Stratacache’s aim is to help retail businesses create a better shopping experience for their own customers. The company creates technology that focuses on targeted advertising and helping retailers better understand what their customers want.

The new center is starting to hire now, Riegel said in an interview Tuesday. Stratacache has about 350 employees in downtown Dayton; he envisions a day when a thousand of the company’s employees will work there.

Riegel plans to have the new center advancing technology that harnesses connected and streaming TV and TV advertising. Streaming advertising in 2023 reached $6 billion; this year, that spending is expected to reach $30 billion, which comes out of the $100 billion annual television marketing space, Riegel said.

Broadcast advertising isn’t targeted “at all,” he said. Stratacache seeks to advance technology that helps brands create more targeted and efficient marketing.

“The sector is moving incredibly quickly,” Riegel, who is also Stratacache’s CEO, told the Dayton Daily News.

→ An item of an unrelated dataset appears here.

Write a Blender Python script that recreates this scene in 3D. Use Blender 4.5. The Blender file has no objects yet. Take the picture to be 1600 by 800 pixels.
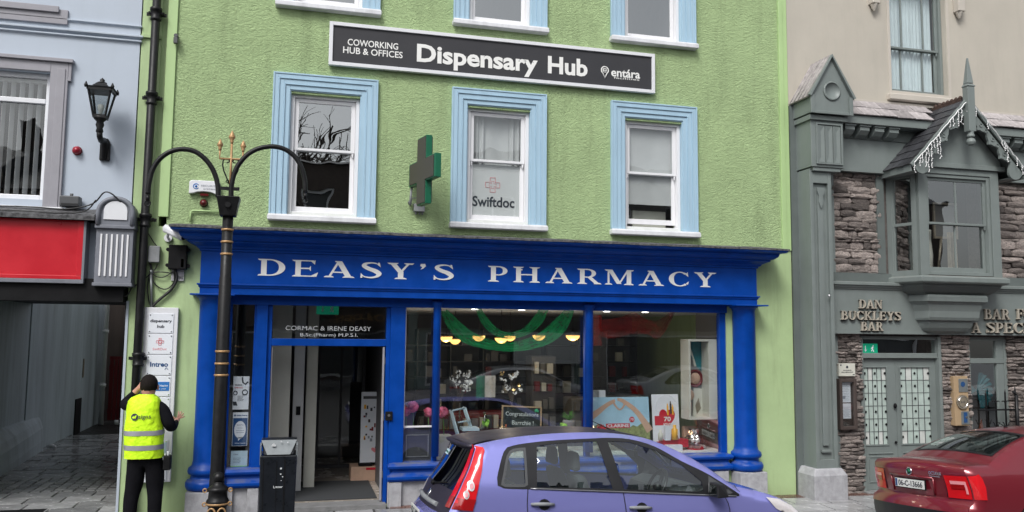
import bpy, bmesh, math, random
from math import sin, cos, pi, radians as R
from mathutils import Vector, Matrix
from mathutils.geometry import delaunay_2d_cdt
random.seed(7)
scn = bpy.context.scene
C = scn.collection

# ---------------------------------------------------------------- camera
F_PX, YAW, PIT, ROLL, CD, CH = 1300, .254775, .093888, .009789, 11.34, 2.268
FW = Vector((sin(YAW)*cos(PIT), cos(YAW)*cos(PIT), sin(PIT)))
RT = Vector((cos(YAW), -sin(YAW), 0)); UP = RT.cross(FW)
R2 = RT*cos(ROLL)+UP*sin(ROLL); U2 = -RT*sin(ROLL)+UP*cos(ROLL)
cam = bpy.data.cameras.new('camera'); camo = bpy.data.objects.new('camera', cam); C.objects.link(camo)
cam.sensor_width = 36; cam.lens = 36*F_PX/1600; cam.clip_start = .1; cam.clip_end = 500
m = Matrix((R2, U2, -FW)).transposed().to_4x4(); m.translation = Vector((0, -CD, CH))
camo.matrix_world = m
scn.camera = camo

def at(px, py, Y=0.):
    """world (X, Z) of a point measured in the photograph that lies on the plane y=Y"""
    d = FW*F_PX + R2*(px-800) + U2*(400-py)
    t = (Y+CD)/d.y
    return d.x*t, CH+d.z*t

# ---------------------------------------------------------------- light
world = bpy.data.worlds.new('World'); scn.world = world; world.use_nodes = True
wn = world.node_tree.nodes; wl = world.node_tree.links; wn.clear()
sky = wn.new('ShaderNodeTexSky'); sky.sky_type = 'NISHITA'; sky.sun_disc = False
SUN_EL, SUN_AZ = R(48), R(215)
sky.sun_elevation = SUN_EL; sky.sun_rotation = SUN_AZ; sky.dust_density = 3; sky.ozone_density = 1
hs = wn.new('ShaderNodeHueSaturation'); hs.inputs['Saturation'].default_value = .22
bg = wn.new('ShaderNodeBackground'); bg.inputs['Strength'].default_value = .115
wo = wn.new('ShaderNodeOutputWorld')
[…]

A statement from PRN said the center will grow in the Premier building to “deliver expertise that covers a full scope of in-store retail media, including in-store digital networks, programmatic retargeting, streaming/CTV (connected TV), mobile and digital out-of-home” business.

“Continuing to expand and evolve the Dayton tech ecosystem is critical for the growth of the local economy,” Riegel said in the company’s announcement. “We’re committed to a continuous growth of not only our digital media businesses but also our investment in the Dayton community.”

Riegel has been a steady investor in core downtown properties in the past five or more years. He bought what was Kettering Tower for $13 million in February 2019, a little over a year before the world of office work was forever changed.

Today, the building at Second and Main streets, across from 110 N. Main St., has been renamed “Stratacache Tower.”

Over time, Riegel’s real estate divisions have come to control, or be poised to control, three of four corners around Second and Main streets downtown.